Critique : Jardins en automne

Nicolas Thys | 5 septembre 2006
Nicolas Thys | 5 septembre 2006

Réalisateur géorgien installé en France vers 1980, Otar Iosselliani est l'un des grands paradoxes du cinéma : réalisateur insolite de fables tantôt noires tantôt amusantes mais toujours étonnantes, son œuvre, maintes fois primées dans les festivals, est l'une des plus originales de notre époque. Pourtant, le public ne suit pas.

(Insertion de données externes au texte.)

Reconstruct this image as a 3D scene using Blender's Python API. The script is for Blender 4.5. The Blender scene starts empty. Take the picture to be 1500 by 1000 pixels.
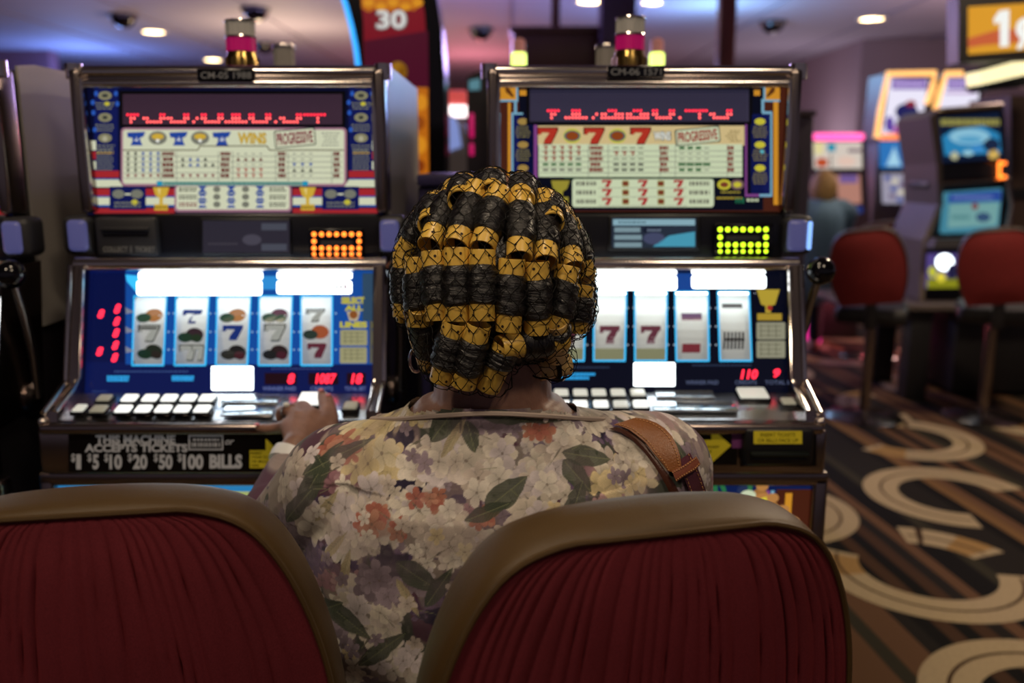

Est-ce parce que le rythme, souvent lent et distendu, de ses films composés essentiellement de plans séquences rebute alors qu'il semble conférer aux acteurs et à la narration un effet de liberté peu commune ? Ou parce que le cinéaste refuse d'employer des stars ou au moins des acteurs aux visages connus transportant à chaque apparition à l'écran leur filmographie entière derrière eux ? À noter malgré tout la présence de Michel Picolli mais grimé en mamie gâteau méconnaissable dans un rôle qui lui va à merveille.

Tourné avec des moyens dérisoires tout comme ses précédents films, Jardins en automne ne déroge pas à la règle et on y retrouve l'ensemble des éléments qui ont fait de Otar une figure majeure du cinéma français au style visuel et sonore des plus singuliers et des plus intéressants du moment.

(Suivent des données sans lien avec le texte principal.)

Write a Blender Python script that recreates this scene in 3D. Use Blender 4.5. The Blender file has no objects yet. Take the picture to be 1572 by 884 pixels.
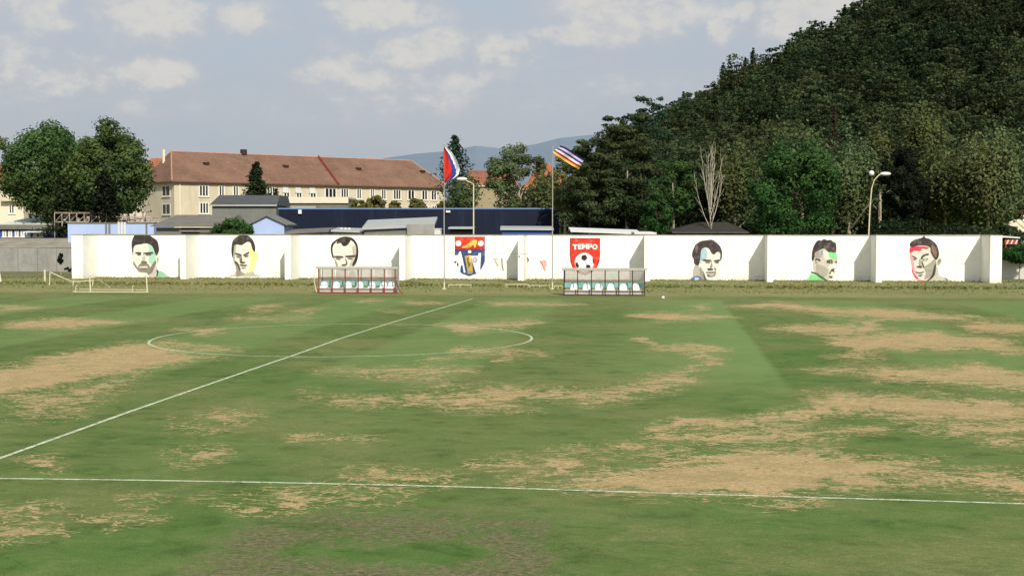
import bpy, bmesh, math, random
import numpy as np
from mathutils import Vector, Matrix
random.seed(7)
RNG = np.random.default_rng(11)
R = math.radians
S = bpy.context.scene
COL = S.collection

# ------------------------------------------------------------------ camera
F = 1963.6          # focal length in photo pixels (1572 wide)
PITCH = 0.0462
YAW = -0.119
C0 = np.array([15.4956, -60.6895, 5.316])
FH = np.array([math.sin(YAW), math.cos(YAW), 0.0])       # horizontal forward
RT = np.array([math.cos(YAW), -math.sin(YAW), 0.0])      # right
FW = FH * math.cos(PITCH) + np.array([0, 0, -math.sin(PITCH)])
UP = FH * math.sin(PITCH) + np.array([0, 0, math.cos(PITCH)])

def ray(px, py):
    return FW + RT * ((px - 786) / F) - UP * ((py - 442) / F)
def at(px, py, d):
    r = ray(px, py); t = d / float(r @ FH); return C0 + r * t
def G(px, py, z=0.0):
    r = ray(px, py); t = (z - C0[2]) / r[2]; return C0 + r * t
def V(px, py, Y):
    r = ray(px, py); t = (Y - C0[1]) / r[1]; return C0 + r * t
def project(P):
    d = P - C0
    z = d @ FW
    return 786 + F * (d @ RT) / z, 442 - F * (d @ UP) / z
def Z(py, d):
    return at(786, py, d)[2]

cd = bpy.data.cameras.new("camera")
cam = bpy.data.objects.new("camera", cd); COL.objects.link(cam)
cd.sensor_width = 36; cd.lens = F / 1572 * 36
cd.clip_start = 0.5; cd.clip_end = 20000
cam.matrix_world = Matrix(((RT[0], UP[0], -FW[0], C0[0]), (RT[1], UP[1], -FW[1], C0[1]), (RT[2], UP[2], -FW[2], C0[2]), (0, 0, 0, 1)))
S.camera = cam

# ------------------------------------------------------------------ tagging helpers
def tag(o, label=None, cat=None, group=None, kind=None):
    if label: o["label"] = label
    if cat: o["category"] = cat
    if group: o["group"] = group
    if kind: o["kind"] = kind
    return o
def empty(name, loc, label, cat, group=None):
    o = bpy.data.objects.new(name, None); COL.objects.link(o)
    o.location = Vector([float(c) for c in loc]); o.empty_display_size = 0.5
    return tag(o, label, cat, group)
def link(name, me, mats, parent=None, smooth=False):
    o = bpy.data.objects.new(name, me)
    for m in (mats if isinstance(mats, (list, tuple)) else [mats]): me.materials.append(m)
    COL.objects.link(o)
    if parent is not None:
        o.parent = parent
        o.matrix_parent_inverse = Matrix.Translation(parent.location).inverted()
    if smooth: me.polygons.foreach_set("use_smooth", [True] * len(me.polygons))
    return o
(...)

Dans cette comédie, un ministre contraint de démissionner, retrouve le goût de vivre et une liberté totale dont il semblait complètement dépossédé durant son mandat. Paris reste bel et bien le lieu de prédilection du film mais rien n'indique véritablement où l'action se situe. La présence d'aucun grand monument ne vient troubler l'action et Iosseliani s'éloigne du Paris touristique magnifié de certains films couleurs sépias pour laisser libre court aux déambulations du personnage dans une ville où finalement tout devient facile. Idem pour les personnages qui se décoincent et apparaissent dans toute leur extravagance une fois sortis du ministère. Le film se transforme en une ode à la liberté et pour la trouver le réalisateur emprunte le chemin ouvert par le cinéma burlesque tant au niveau de l'utilisation admirable du son qui confère à Jardins en automne l'esprit d'un film muet que dans la mise en scène où tout devient propice aux croisements et à un comique de situation aujourd'hui presque disparu. Pierre Étaix, digne hériter de Linder et de Tati en France, fait d'ailleurs une apparition dans une première séquence totalement surréaliste.

Au milieu de ces rencontres où tout le monde semble se connaître et se comprendre, les cinéphiles avertis pourront reconnaitre deux autres figures importantes d'une certaine idée du cinéma peut-être révolue mais à laquelle Iosselliani adhère plus que jamais : Laslo Zsabo, acteur majeur de la Nouvelle Vague en Hongrie et en France, et Jean Douchet, critique à l'époque de l'âge d'or des Cahiers du cinéma et cinéaste à ses heures.